TEL AVIV // Israel delayed a vote yesterday on a deal with the US over a settlement freeze amid a dispute with Washington about the terms of the agreement aimed at reviving Middle East talks.
Benjamin Netanyahu, the Israeli prime minister, reportedly had planned to raise for debate the possible pact on a construction moratorium in Jewish settlements at his scheduled ministerial meeting.
Israeli officials, however, were quoted by the Haaretz newspaper yesterday as saying that the issue did not come to a vote because the stand-off has not been resolved despite long negotiations late on Tuesday.
The deadlock seemed to centre on Washington's reluctance to hand Israel a written commitment not to pursue another settlement freeze once the three-month building halt outlined in the new agreement expires.
Israel is also insisting that the US publicly pledge that the moratorium will not include Jewish homes in East Jerusalem, an area Palestinians want as the capital of their future state, according to Haaretz.
Washington's offer was aimed at persuading Israel to institute the three-month freeze in return for multibillion-dollar security incentives as well as diplomatic guarantees. An Israeli official said yesterday that a vote in Israel's 15-member security cabinet was being delayed as the government awaits written assurances from the US. PJ Crowley, a state department spokesman, has refused to comment on reporters' questions concerning the postponement.
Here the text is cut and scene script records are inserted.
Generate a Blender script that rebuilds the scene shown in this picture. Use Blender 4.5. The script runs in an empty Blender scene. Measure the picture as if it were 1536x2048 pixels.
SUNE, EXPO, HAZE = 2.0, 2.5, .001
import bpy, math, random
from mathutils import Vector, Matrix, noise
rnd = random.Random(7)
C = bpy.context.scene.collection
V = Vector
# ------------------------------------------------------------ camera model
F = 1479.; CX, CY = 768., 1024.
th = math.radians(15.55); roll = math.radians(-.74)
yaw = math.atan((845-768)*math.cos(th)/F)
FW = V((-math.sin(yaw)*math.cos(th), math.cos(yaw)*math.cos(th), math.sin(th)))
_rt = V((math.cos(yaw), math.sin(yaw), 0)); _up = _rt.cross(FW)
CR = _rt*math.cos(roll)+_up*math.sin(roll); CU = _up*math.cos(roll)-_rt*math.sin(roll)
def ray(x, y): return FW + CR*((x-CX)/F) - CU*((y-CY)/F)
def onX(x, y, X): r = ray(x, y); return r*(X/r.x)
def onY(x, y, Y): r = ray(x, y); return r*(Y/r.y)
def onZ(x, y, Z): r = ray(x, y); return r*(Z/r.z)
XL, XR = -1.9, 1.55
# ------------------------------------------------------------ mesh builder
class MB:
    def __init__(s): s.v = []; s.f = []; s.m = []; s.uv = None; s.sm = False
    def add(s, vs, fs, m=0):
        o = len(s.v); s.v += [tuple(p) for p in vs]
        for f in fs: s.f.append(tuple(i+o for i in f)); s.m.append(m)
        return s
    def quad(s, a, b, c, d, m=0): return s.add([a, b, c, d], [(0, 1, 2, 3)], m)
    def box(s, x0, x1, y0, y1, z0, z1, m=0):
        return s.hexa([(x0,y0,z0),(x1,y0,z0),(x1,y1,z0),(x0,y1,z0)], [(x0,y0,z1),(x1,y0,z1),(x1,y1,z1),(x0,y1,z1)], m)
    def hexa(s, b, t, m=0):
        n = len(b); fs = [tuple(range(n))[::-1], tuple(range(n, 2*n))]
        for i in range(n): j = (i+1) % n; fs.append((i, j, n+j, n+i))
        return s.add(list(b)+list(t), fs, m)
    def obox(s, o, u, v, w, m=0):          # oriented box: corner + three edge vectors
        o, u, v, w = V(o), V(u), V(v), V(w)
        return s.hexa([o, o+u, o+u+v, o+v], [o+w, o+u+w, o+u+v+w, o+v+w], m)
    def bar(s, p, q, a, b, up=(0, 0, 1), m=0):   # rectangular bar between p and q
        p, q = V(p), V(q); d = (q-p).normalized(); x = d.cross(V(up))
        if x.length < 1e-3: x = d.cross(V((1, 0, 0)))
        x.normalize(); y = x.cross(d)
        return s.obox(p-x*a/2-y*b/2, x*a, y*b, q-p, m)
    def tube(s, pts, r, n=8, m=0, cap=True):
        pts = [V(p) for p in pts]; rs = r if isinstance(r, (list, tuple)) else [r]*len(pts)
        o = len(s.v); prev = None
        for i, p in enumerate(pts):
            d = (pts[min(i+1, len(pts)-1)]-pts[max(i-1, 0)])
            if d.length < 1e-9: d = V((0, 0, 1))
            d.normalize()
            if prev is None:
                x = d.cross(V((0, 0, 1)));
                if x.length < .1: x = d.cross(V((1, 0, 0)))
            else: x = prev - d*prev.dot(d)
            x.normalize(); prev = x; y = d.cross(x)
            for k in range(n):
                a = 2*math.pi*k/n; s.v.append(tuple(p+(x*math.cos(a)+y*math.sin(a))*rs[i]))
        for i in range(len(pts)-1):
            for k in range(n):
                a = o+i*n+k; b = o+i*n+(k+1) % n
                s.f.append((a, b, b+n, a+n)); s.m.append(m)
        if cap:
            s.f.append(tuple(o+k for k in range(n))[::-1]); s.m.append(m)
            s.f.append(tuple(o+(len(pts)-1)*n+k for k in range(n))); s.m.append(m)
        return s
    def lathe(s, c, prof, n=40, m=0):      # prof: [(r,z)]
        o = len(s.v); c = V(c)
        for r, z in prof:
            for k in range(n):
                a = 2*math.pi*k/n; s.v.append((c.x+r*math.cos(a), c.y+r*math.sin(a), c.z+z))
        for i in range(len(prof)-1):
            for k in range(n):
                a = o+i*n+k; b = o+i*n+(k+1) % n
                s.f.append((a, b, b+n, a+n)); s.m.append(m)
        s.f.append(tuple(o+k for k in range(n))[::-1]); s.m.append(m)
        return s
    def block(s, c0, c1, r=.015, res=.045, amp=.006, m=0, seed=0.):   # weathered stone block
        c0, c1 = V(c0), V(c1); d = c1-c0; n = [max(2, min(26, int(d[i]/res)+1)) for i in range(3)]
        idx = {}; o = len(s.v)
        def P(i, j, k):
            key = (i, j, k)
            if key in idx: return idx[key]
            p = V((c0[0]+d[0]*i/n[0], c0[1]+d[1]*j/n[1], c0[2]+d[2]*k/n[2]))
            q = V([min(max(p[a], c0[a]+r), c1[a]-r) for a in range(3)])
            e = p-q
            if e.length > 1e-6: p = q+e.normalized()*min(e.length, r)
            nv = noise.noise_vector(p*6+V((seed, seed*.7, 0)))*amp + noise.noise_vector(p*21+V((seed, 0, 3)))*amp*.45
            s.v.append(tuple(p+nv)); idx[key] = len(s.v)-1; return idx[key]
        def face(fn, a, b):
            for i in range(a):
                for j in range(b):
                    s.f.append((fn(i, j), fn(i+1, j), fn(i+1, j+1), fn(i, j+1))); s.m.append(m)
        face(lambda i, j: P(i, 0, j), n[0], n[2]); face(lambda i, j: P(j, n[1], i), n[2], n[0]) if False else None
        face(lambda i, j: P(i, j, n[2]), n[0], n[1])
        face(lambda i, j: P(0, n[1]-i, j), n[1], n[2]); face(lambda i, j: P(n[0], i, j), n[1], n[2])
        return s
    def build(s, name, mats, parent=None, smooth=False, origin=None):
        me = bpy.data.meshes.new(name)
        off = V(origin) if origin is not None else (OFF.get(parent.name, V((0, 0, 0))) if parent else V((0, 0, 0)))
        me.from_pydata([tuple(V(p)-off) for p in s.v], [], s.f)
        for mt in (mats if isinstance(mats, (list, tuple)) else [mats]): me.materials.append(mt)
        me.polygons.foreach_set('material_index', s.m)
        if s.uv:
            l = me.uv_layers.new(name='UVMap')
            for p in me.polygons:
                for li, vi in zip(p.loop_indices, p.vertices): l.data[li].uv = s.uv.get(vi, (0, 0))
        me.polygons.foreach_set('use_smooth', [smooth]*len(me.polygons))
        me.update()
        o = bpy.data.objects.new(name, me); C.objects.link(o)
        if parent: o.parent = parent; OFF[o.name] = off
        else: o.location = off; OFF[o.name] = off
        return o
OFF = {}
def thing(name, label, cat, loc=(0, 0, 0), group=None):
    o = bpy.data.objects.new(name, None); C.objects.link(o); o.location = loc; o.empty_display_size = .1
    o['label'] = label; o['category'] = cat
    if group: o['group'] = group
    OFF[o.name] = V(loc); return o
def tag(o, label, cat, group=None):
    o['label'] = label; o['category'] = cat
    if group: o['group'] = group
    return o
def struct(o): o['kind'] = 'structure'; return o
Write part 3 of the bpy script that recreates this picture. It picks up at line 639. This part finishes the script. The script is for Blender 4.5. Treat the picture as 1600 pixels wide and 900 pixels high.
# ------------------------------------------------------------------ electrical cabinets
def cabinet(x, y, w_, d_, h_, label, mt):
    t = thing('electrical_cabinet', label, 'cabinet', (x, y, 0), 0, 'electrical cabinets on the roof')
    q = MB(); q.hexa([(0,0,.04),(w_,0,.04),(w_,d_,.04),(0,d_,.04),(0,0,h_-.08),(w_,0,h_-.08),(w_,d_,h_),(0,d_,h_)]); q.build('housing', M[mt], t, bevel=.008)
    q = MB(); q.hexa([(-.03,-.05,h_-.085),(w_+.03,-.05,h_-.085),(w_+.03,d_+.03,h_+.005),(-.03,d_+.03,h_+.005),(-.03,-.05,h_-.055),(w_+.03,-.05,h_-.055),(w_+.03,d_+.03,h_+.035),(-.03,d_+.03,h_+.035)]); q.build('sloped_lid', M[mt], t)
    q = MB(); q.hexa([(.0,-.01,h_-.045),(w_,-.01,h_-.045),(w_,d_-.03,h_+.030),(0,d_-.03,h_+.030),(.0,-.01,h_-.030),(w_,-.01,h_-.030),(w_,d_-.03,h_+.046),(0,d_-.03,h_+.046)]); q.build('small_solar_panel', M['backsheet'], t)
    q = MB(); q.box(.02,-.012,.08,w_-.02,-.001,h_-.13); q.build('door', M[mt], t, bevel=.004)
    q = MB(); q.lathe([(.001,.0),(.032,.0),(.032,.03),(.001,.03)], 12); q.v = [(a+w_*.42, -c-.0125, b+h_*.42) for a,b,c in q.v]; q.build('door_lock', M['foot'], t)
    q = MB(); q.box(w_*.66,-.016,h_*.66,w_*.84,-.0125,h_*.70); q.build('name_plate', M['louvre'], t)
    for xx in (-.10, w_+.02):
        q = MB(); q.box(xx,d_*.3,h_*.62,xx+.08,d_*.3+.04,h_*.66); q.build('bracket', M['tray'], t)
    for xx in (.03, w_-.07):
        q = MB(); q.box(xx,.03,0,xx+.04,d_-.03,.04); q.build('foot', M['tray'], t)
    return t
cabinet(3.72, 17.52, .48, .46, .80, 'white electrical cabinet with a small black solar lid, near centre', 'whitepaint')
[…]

Israel's direct talks with the Palestinians, re-launched with much fanfare at a White House ceremony on September 1, were suspended in late September when the previous 10-month partial moratorium on settler homes ended. Palestinians have refused to return to the negotiating table without another freeze in place.
David Hale, the assistant to the US Middle East envoy George Mitchell, yesterday briefed the Palestinian president, Mahmoud Abbas, on details of the plan at a meeting in the West Bank town of Ramallah, the presidential spokesman Nabil Abu Rudeina said. Mr Rudeina said Hale had not presented the Palestinian president with a solid proposal as Israel and the United States had yet to finalise the terms of the deal. Still, it was the first time the Palestinians had been officially informed of details of the offer.
For the Israeli leader, obtaining such written assurances from the US is needed to draw the backing of what is expected to be a narrow majority within the security cabinet for the deal. Shas, the ultra-Orthodox party in the coalition, has said it will oppose the pact unless Jerusalem was exempted from the freeze and unless settlement building could resume without curbs after the 90-day period.
Mr Netanyahu's insistence on a written commitment may also be the result of a dispute with the administration of the US president, Barack Obama, last year. The spat, which remains unresolved, emerged after White House officials refused to publicly commit to what Israel claimed were oral pledges made in 2004 by Mr Obama's predecessor, George W Bush, to accept building within the existing boundaries of some larger settlements.
As negotiations over the package deal drag on, cracks are appearing to emerge within Mr Netanyahu's coalition ahead of the ministerial vote. Four cabinet members from the premier's Likud party, including Benny Begin, a son of the former prime minister Menachem Begin, and Moshe Yaalon, a former military chief and current vice premier, have signed a petition initiated against the moratorium. The group of Likud legislators who had launched the petition, and who are dubbed by Israeli media as "the Likud rebels", aims to garner the support of at least half of the parliament for the letter before sending it to Mr Netanyahu.
Also yesterday, Israel took a step to calm tensions with Lebanon and Syria over control of a disputed village on the Israeli-Lebanese border.
The Israeli security cabinet approved plans to pull the country's troops out of the northern part of Ghajar and hand over control to a United Nations peacekeeping force. Israel took over the village of 2,200 residents, along with the Golan Heights, from Syria during the Arab-Israeli War in 1967. The country kept its hold on southern Ghajar but withdrew its forces from the northern part of the village in 2000, after a UN demarcation of Lebanese territory included the northern area in Beirut's control. However, Israel reoccupied northern Ghajar in 2006 during its war with Lebanon's Hizbollah militia. Hizbollah, an ally of Syria and Iran, has cited Israel's hold on northern Ghajar as a reason to continue fighting the country.
The village's fate is further complicated by the fact that its residents view themselves as Syrians, and that most of them have taken on Israeli citizenship after Israel annexed the Golan in 1981.
Ghajar's residents yesterday protested Israel's plan to split the village between itself and Lebanon and said they would prefer to stay united, regardless of who controls the entire area. Israel has insisted it will allow residents to have free movement throughout Ghajar and into and out of Israel, as they do now.